Cool. The US economy has been growing for the last four quarters. What do you advocate cutting?
As I said the last time we discussed this, we could have made ourselves more attractive to lenders by stimulating the economy through job creation. We have plenty of cash reserve to do that - it’s in the pension fund. When it was proposed we tap into that fund to create jobs, the government said oh no, can’t touch that money - but now they’re using it to pay off the bondholders :mad:
The fact is we’re not getting a reasonable interest rate under the EU/IMF plan either. We can’t afford the 5.8% “variable” rate they’ve imposed. So claiming this was our only viable alternative doesn’t wash. It’s not a viable alternative in the long run (and I don’t think the “long run” will be very long at all).
That’s got worse, too.
What we’re going to get if we don’t get a coordinated organised round of debt writedowns is a total meltdown of the banking system. Let’s say they don’t write anything down anywhere and for the sake of argument Ireland goes bust first (according to ex-central banker and current Citibank* chief economist Willem Buiter Ireland, Spain and Portugal are already insolvent) That means massive losses for Ireland’s creditors, who are banks backed by other sovereigns (like Germany). Those losses tip other countries into insolvency and you get a domino effect, a massive global credit event with no country safe from the effects. And that’s what we’re heading towards. The only way to avoid this is a massive organised debt writedown programme. What we’ll probably get in the meantime is the ECB and other buying massive quantities of Irish/PIIGS etc. eurodebt so that their bond yields don’t go out of control. But this just kicks the can down the road. The debt remains even if backed by the ECB and the planned way of reducing the debt (wage deflation, making individual countries more competitive) just increase the debt load as the nominal debt remains the same.

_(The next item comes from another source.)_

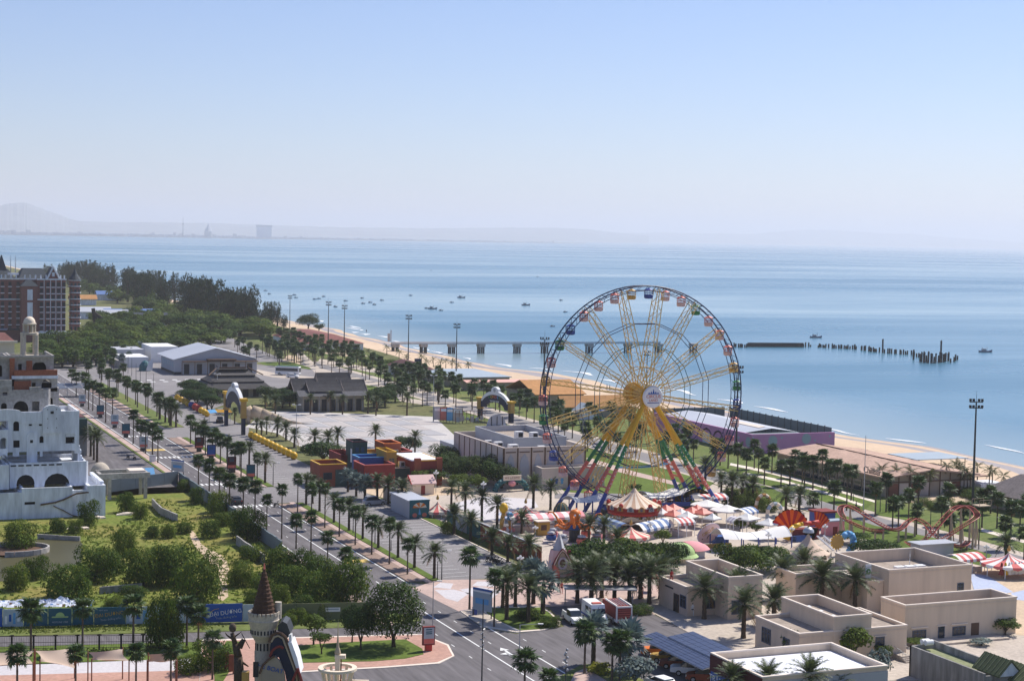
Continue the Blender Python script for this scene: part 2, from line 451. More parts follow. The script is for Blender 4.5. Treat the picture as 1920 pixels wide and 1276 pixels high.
marking('lane_dash','paint_white',[rect(x,x+.12,y,y+1.1)for x in(72.7,77.5)for y in range(150,600,6)]+[rect(82.2,82.32,y,y+1.1)for y in range(150,200,6)])
marking('crosswalk','paint_white',[rect(70.6+.95*k,71.1+.95*k,y,y+2.4)for y in(302,330,372,412)for k in range(9)])
marking('stop_band','paint_yellow',[rect(71,75.2,385,388),rect(75.6,79.4,246,248.5)])
marking('bay_line','paint_white',[rect(94.6,99.6,y,y+.12)for y in[232+2.6*k for k in range(28)]]+[rect(86,90.5,y,y+.12)for y in[232+2.6*k for k in range(70)]])
marking('yard_line','paint_white',[rect(100+4.2*k,101.6+4.2*k,y,y+2.2)for y in(560,566)for k in range(8)])
b=mb('paint_white')
cx,cyy=77.9,186.0
b.face([(cx-.15,cyy,.06),(cx+.15,cyy,.06),(cx+.15,cyy+2.6,.06),(cx-.15,cyy+2.6,.06)])
b.face([(cx-.6,cyy+2.4,.06),(cx+.6,cyy+2.4,.06),(cx,cyy+3.8,.06)])
b.face([(cx-1.3,cyy+.8,.06),(cx-.2,cyy+.2,.06),(cx-.2,cyy+1.4,.06)])
kind(b.build('road_arrow'),'structure')
sheet('corner_pavement',[(370,1340),(380,1203),(560,1197),(790,1191),(838,1211),(848,1230),(820,1242),(720,1250),(560,1259),(545,1276),(500,1340)],'paving_red',.14,px=True,th=1)
sheet('corner_kerb',[(370,1345),(378,1200),(560,1195),(790,1189),(841,1209),(852,1230),(823,1244.5),(720,1252.5),(562,1261),(549,1278),(506,1345)],'beige_trim',.12,px=True,th=1)
sheet('corner_lawn',[(552,1212),(640,1206),(760,1200),(792,1218),(794,1228),(760,1236),(700,1241),(556,1244)],'lawn',.18,px=True,th=1)
sheet('corner_lawn',[(425,1203),(450,1204),(440,1245),(420,1276),(404,1300),(400,1240)],'lawn',.18,px=True,th=1)
sheet('gate_island',[(862,1146),(907,1176),(969,1186),(1020,1182),(1050,1173),(1051,1166),(1034,1150),(1016,1137),(916,1137)],'beige_trim',.13,px=True,th=1)
sheet('gate_pavement',[(866,1147),(905,1173),(968,1184),(930,1164),(910,1150),(900,1140)],'concrete',.15,px=True)
sheet('gate_lawn',[(914,1141),(1014,1140),(1030,1150),(1046,1167),(1043,1173),(1018,1180),(976,1183),(936,1165),(912,1150)],'lawn',.17,px=True,th=1)
sheet('planting_bed',[(1012,1290),(1088,1248),(1105,1246),(1180,1262),(1250,1300)],'lawn_dry',.15,px=True,th=1)
sheet('bottom_path',[(1060,1300),(1078,1262),(1098,1254),(1150,1285),(1140,1310)],'paving_pink',.17,px=True,th=1)
sheet('amusement_floor',[(101,306),(104,330),(128,345),(145,312),(172,330),(172,255),(168,190),(140,165),(128,165),(118,210),(104,226),(103,236),(101.4,261)],'concrete',.02)
sheet('gate_yard',[(1008,1138),(1036,1094),(1140,1088),(1240,1098),(1228,1152),(1160,1140),(1090,1134)],'paving_pink',.035,px=True)
sheet('sand_yard',[(640,905),(735,905),(840,890),(905,905),(880,925),(760,932),(715,932),(690,925)],'tan_floor',.03,px=True)
sheet('pool_floor',[(845,945),(905,930),(1000,935),(1010,950),(940,975),(905,975)],'paving_white',.035,px=True)
sheet('pool_floor',[(930,962),(990,958),(1000,968),(950,974)],'blue_floor',.04,px=True)
sheet('east_floor',[(1800,1070),(1920,1060),(2000,1080),(2000,1200),(1905,1190),(1890,1110),(1830,1100)],'tan_floor',.065,px=True)
sheet('blue_paving',[(1818,1075),(1850,1078),(1900,1110),(1830,1120)],'blue_floor',.07,px=True)
sheet('blue_paving',[(1895,1112),(1920,1106),(1990,1120),(1990,1135),(1905,1124)],'blue_floor',.07,px=True)
sheet('wheel_lawn',[(1040,905),(1075,880),(1112,858),(1180,860),(1340,905),(1310,925),(1240,932),(1150,928),(1060,922)],'lawn',.05,px=True)
sheet('wheel_path',[(1100,858),(1112,860),(1190,884),(1275,905),(1268,910),(1180,890),(1100,868)],'paving_pink',.055,px=True)
sheet('wheel_path',[(1040,925),(1150,925),(1260,930),(1330,922),(1330,934),(1150,938),(1040,934)],'asphalt_pale',.055,px=True)
sheet('park_lawn',[(145,345),(172,330),(172.6,640),(160,640),(150,520),(172,470),(160,440),(176,425)],'lawn',.018)
sheet('park_lawn',[(184.3,150),(226,200),(222,290),(230,335),(226,440),(226,520),(212,600),(220,700),(222,800),(190,800),(184.3,640)],'lawn_dry',.02)
sheet('beach_sand',[(1690,935),(1720,925),(1800,930),(1920,915),(1960,930),(1900,950),(1790,958),(1720,945)],'tan_floor',.03,px=True)
for q in([(1340,872),(1440,890),(1530,915),(1640,940),(1615,960),(1560,945),(1480,920),(1400,900)],[(1640,940),(1700,955),(1735,965),(1700,975),(1640,965)],[(1560,958),(1640,985),(1760,1010),(1860,1040),(1840,1062),(1700,1030),(1600,1005),(1555,980)],[(1400,905),(1440,912),(1480,930),(1475,950),(1400,940)]):
 sheet('verge_lawn',q,'lawn',.06,px=True)
for q in([(1370,868),(1440,882),(1560,914),(1640,938),(1640,942),(1560,919),(1440,887),(1368,872)],[(1395,885),(1470,900),(1550,922),(1618,945),(1616,949),(1550,927),(1470,905),(1393,889)],[(1840,990),(1920,1012),(1920,1018),(1840,996)]):
 sheet('garden_path',q,'beige_trim',.07,px=True)
for i,q in enumerate(([(560,655),(600,690),(700,715),(820,735),(815,741),(690,722),(590,698),(550,660)],[(470,690),(520,700),(640,712),(638,718),(510,707),(465,697)],[(735,715),(760,745),(820,755),(900,752),(900,758),(815,762),(750,752),(725,718)],[(600,672),(700,690),(760,700),(760,705),(690,697),(596,678)],[(960,815),(1010,800),(1040,815),(1080,850),(1060,858),(1015,820),(985,820)])):
 sheet('garden_path',q,'concrete',.05,px=True)
for q in([(600,652),(660,655),(690,668),(640,668),(605,662)],[(540,665),(580,672),(560,682),(530,675)]):
 sheet('sandy_patch',q,'tan_floor',.045,px=True)
plaza=sheet('plaza',[(460,800),(500,771),(560,771),(815,781),(880,842),(800,905),(690,880),(560,836),(520,812)],'slab_band',.03,px=True)
def in_poly(x,y,P):
 c=False
 j=len(P)-1
 for i in range(len(P)):
  if(P[i][1]>y)!=(P[j][1]>y)and x<(P[j][0]-P[i][0])*(y-P[i][1])/(P[j][1]-P[i][1])+P[i][0]:c=not c
  j=i
 return c
PL=[(G(*p).x,G(*p).y)for p in((466,799),(503,774),(560,773),(812,783),(872,842),(800,900),(690,876),(562,834),(522,811))]
sw=mb('slab_warm').prism(rect(0,5.1,0,10.6),0,.06).mesh('paving_slab')
scm=mb('slab_cool').prism(rect(0,5.1,0,10.6),0,.06).mesh('paving_slab')
for i in range(12):
 for j in range(14):
  x,y=96+5.9*i,318+11.6*j
  if all(in_poly(x+a,y+b_,PL)for a in(0,5.1)for b_ in(0,10.6)):
   inst('paving_slab',scm if(i+j)%2 else sw,plaza,(x,y,.03))
  else:
   for k in range(4):
    yy=y+2.65*k
    if all(in_poly(x+a,yy+b_,PL)for a in(0,5.1)for b_ in(0,2.65)):
     inst('paving_slab',scm if(i+j)%2 else sw,plaza,(x,yy,.03),scale=(1,.24,1))
sheet('vacant_lot',[(-60,205),(20,216),(51,211),(67.5,205),(68.4,259),(67.8,330),(50,330),(20,310),(-60,310)],'lot_grass',.03)
sheet('dirt_track',[(352,985),(366,1000),(378,1020),(392,1030),(412,1038),(424,1048),(430,1068),(425,1090),(428,1118),(418,1126),(408,1122),(413,1090),(408,1068),(392,1056),(380,1042),(364,1022),(355,1002)],'tan_floor',.05,px=True)
sheet('pond',[(-80,1095),(0,1090),(100,1078),(152,1056),(155,1020),(150,1013),(80,1011),(-80,1020)],'pond',.045,px=True)
sheet('billboard_verge',[(-100,1172),(320,1160),(640,1150),(780,1150),(790,1164),(640,1176),(390,1184),(0,1192),(-100,1195)],'lawn_dry',.05,px=True)
sheet('fence_verge',[(-100,1222),(0,1213),(300,1205),(400,1203),(395,1232),(300,1236),(0,1248),(-100,1252)],'lawn',.05,px=True)
sheet('shade_terrace',[(-100,1252),(0,1246),(300,1236),(400,1232),(390,1340),(-100,1340)],'paving_white',.05,px=True)
sheet('red_terrace',[(-100,1268),(0,1266),(300,1258),(400,1254),(390,1340),(-100,1340)],'paving_red',.06,px=True)
def ground_tufts():
 b=mb('weed')
 rnd=random.Random(11)
 P=[(14,219),(51,213),(66,207),(67.5,259),(67,328),(50,302),(26,290),(14,280)]
 pond=[(G(*p).x,G(*p).y)for p in((-80,1095),(0,1090),(100,1078),(152,1056),(155,1020),(150,1013),(80,1011),(-80,1020))]
 n=0
 while n<5200:
  x,y=rnd.uniform(12,68),rnd.uniform(206,330)
  if not in_poly(x,y,P)or in_poly(x,y,pond):continue
  if sin(x*.35+1)+sin(y*.27)+sin(x*.12-y*.15)<rnd.uniform(-2,1.4):continue
  h=rnd.uniform(.1,.38)
  for k in range(3):
   a=rnd.uniform(0,2*pi);r=rnd.uniform(.08,.3)
   dx,dy=cos(a)*r,sin(a)*r
   ox,oy=rnd.uniform(-.3,.3),rnd.uniform(-.3,.3)
   b.face([(x-dx+ox,y-dy+oy,.03),(x+dx+ox,y+dy+oy,.03),(x+dx*.3+ox+dy*.6,y+dy*.3+oy-dx*.6,h)])
  n+=1
 for q0,q1,cnt in(((0,1176),(400,1168),1500),((0,1184),(400,1176),900),((0,1225),(400,1214),900)):
  a0,a1=G(*q0),G(*q1)
  for i in range(cnt):
   p=a0.lerp(a1,rnd.random())
   x,y=p.x+rnd.uniform(-2,2),p.y+rnd.uniform(-1.2,1.2)
   a=rnd.uniform(0,2*pi);r=rnd.uniform(.06,.2);h=rnd.uniform(.1,.35)
   b.face([(x-cos(a)*r,y-sin(a)*r,.05),(x+cos(a)*r,y+sin(a)*r,.05),(x+rnd.uniform(-.1,.1),y+rnd.uniform(-.1,.1),h)])
 kind(b.build('weeds'),'stuff')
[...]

The only way out of this is for either or both of the insolvent banks/governments’ creditors to take a haircut, with the ECB buying shedloads of bonds until they can get something worked out. Or maybe the euro nations form a debt union and deal with it that way but how the hell do you get that passed by each euro parliament? Germany’s politicians would be lynched by the public if they ever tried it.
*He’s from Citibank so he knows a thing or two about being insolvent.
Creditors would refuse to lend, or only at much higher interest rates, to nations they deem insecure investment objects. Which is exactly what we want. Banks should not make a fine profit from lending money to fiscally hopelessly irresponsible nations in the secure belief that other more frugal nations will bail them out if they get into trouble. The banks should price into their loans the true insecurity of lending to any individual, company or nation and take their losses from bad business decisions if their loans turn sour. Just like any other business. Nations unable to secure loans would then go bankrupt and/or be forced to live within their means. Which is also what we want. Other more financially prudent nations would still be able to secure loans if they want. Maybe even at a lower interest rates as the money has to go somewhere.
Whoever came up with the idea that incompetently run banks that make stupid business decisions gets to pour their losses on to the unsuspecting citizens? That’s not how capitalism works. Those banks need to go bankrupt so other more competently run banks can grow up and become profitable instead.
Did you not read the last part of what I said? “Preferably after growth begins to reach the working class.” This has not been happening for the last 10 years.
- “Preferably” means that you’re saying Keynesian Theory would nonetheless favor it even if it didn’t reach the working class. If that wasn’t what you meant, don’t say it.
- Keynes said cuts in countercyclical spending should be conditioned on growth in specific sectors of society? Cite, please.
Cause I’m, like, totally sure you’ve read Keynes and know.
I find myself in complete agreement with Rune. You’re from Denmark right? Any chance we can get you appointed as head of the ECB?